Comet at Pleasance Theatre
Comet at Pleasance Theatre
© From Ground Up Theatre Company

(Re)presented is an admirable initiative by From Ground Up Theatre Company to give professional exposure to actors who have recently graduated from drama school without acquiring agents. This world premiere of Kieran Knowles’ intriguing hour-long piece is their inaugural production and, as expected, it puts the acting front and centre in a stark, dynamic, decor-free staging by Tommo Fowler.

Knowles’ collage-like script recalls Martin Crimp as it builds a multiple viewpoint picture of the pressures and circumstances that shape a university student into an on-campus killer. What is especially chilling, but increasingly compulsive, is the non-histrionic, matter-of-fact way that the evidence is presented: we learn about Charlotte’s unhappy, but hardly exceptional, family background, and her online grooming by a preachy, aggressive iconoclast. The play jackknifes between well-observed depictions of the misery of Charlotte’s home life, the social awkwardness of arrival and forming tentative friendships at university, and anguished, sometimes furious post-event statements from sources – as varied as a student who saw the attack to the co-worker of the mother of one of the victims.

This non-linear storytelling successfully builds tension and, crucially, gives each of the five actors chance to shine as they embody a variety of figures connected to the central atrocity.

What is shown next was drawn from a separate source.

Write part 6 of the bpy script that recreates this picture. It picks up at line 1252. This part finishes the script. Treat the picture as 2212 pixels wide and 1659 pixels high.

There are no costume or light changes: alterations in attitudes, vocal timbre and stance suffice to differentiate between characters, to sometimes humorous effect, but always with admirable clarity. All five actors acquit themselves well and are supported by Knowles’ impressive knack for writing naturalistic speech. This frequently sounds like a verbatim drama – the genre of plays where actors deliver the actual words of real people complete with verbal tics and stumbles – and I mean that as a compliment.

As Charlotte, Hannah Parker convincingly conveys the simultaneous exhausting energy and dead-behind-the-eyes quality of the newly converted. She is at once bland and deeply troubling. Daniel Harkin unnervingly goes from mildly disgruntled to psychotically furious then back to something worryingly in-between as her online mentor, his kind face belying the poison coming out of his mouth. Alexandra Laurence is haunting as the uni friend who will remain forever tormented by her inability to spot what was going on and stop it before the tragedy unfurled. There is further excellent work from Zoe Bullock in a variety of roles from defensive head of university to the student who observed the killing from a corner of the dining hall, and Ross Ford, displaying laudable versatility as the well-meaning victim and, in some welcome comedy, the bus driver who used to ferry him to college. All in all, they’re a fine team, and it will be interesting to see what each of them does next.

The play’s title is a bit of a red herring: it could just as easily have been called Zebra as Charlotte describes her online epiphany as being as unexpected as observing a comet, or seeing a zebra for the first time when you’re used to looking at horses, but then this is a mini-drama that makes up its own rules. It’s quirky, unsettling and stays with you long after the play is over.

Comet runs at Pleasance Theatre until 18 March.